7 thoughts on “Series on Trust: When VCs Divorce

  1. Hello Jo – Having read the previous posts in the trust series, its delightful to see the relationship VC partners have amongst each other.

    In note of the entire series, the general rules also very much apply to the trust required amongst entrepreneurs themselves. Having co-founded your own fund, I’m quite certain you know this more than many others who will be joining an already established fund.

    A lot of people find it peculiar we look at partnerships as some type of ‘marriage’ and use terms such as “divorce”. Truth be told, its not far from the truth: Two entities “like” each other. They meet, they ‘court’ each other for a while and after much consideration, sign binding contract that bind the two for the sharing of resources – all for the purpose of breathing life into offspring in the hopes they grow and expand the family’s wealth resources. In every aspect, it is just like a family.

    And just like a family, in my view, a strict environment of transparency, solves any impending hardship. If anything, when implemented well, when separation occurs (for any sort of reason) the divorce will be much painless if not constructive to both sides.

    On transparency: I came here trying to do some reconnaissance on figuring out how to get in touch with you guys but stayed in for the reading! I enjoy reading your posts, subscribed!

    Kind Regards,

  2. Nice one. To spice it up a bit you can also look at the subtleties of why funds stray from the initial social contract. For example: in many firms, “he who controls the fundraising controls the fund”. But what happens when the fundraiser is a poor investor ? And when do you know ? What about uneven performance over long periods of time ?

    I feel that many firms start with a strong bond between founders but that 20 years down the line no one really remembers why the economics were skewed a certain way and strife ensues.

    Whenever you start thinking about this, you know the answers essentially cannot be found (Is X worth more to the firm than Y, and how much ?) so you have to default to the Benchmark model: “We’re a small senior team of General Partners with equal contribution, compensation and authority.”

    You’re either in or out, but if you’re in, you’re all in and all equal.

    1. Hi Fred, thanks for the note. You raise some really important questions, including the one regarding performance evaluation. Returns are so volatile, the lead times to liquidity are so long, and it only takes one new investor to mark-up a company’s valuation (vs. the public markets): all this makes “grading” very hard.

  3. Jo, thank you for sharing these insights.

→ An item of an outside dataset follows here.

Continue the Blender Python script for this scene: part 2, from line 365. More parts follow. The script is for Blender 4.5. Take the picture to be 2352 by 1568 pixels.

It would be really great if you could also share some thoughts around carried interest. Do all partners have equal share on carry? Or it also goes to management company like the management fees and managing partner(s) decide the carry share for each partner.

    Just to clarify one more point: in a 10 year fund with 2% management fees , 8% hurdle rate and 20% carried interest, will it require 28% (2*10 + 8%) return on the fund size before the carry comes into picture?

    1. Hi Sanjay, how carry is divided is usually a separate negotiation from the management company details. Regarding carried interest, the calculation is usually based on dollars not on return rates. Also, sometimes funds have to pay back the fee before going into the carry zone, whilst others do not–it depends on what was negotiated with the investors.

  4. Sure Jo. It means there is no standard practice as such for carry – some funds calculate it on gross return (excluding management fees) while others do it on net return (including management fees). Given current market situation, I think me-too funds might not actually hit the hurdle rate. Thanks for sharing your views and your blog indeed gives very insightful perspective.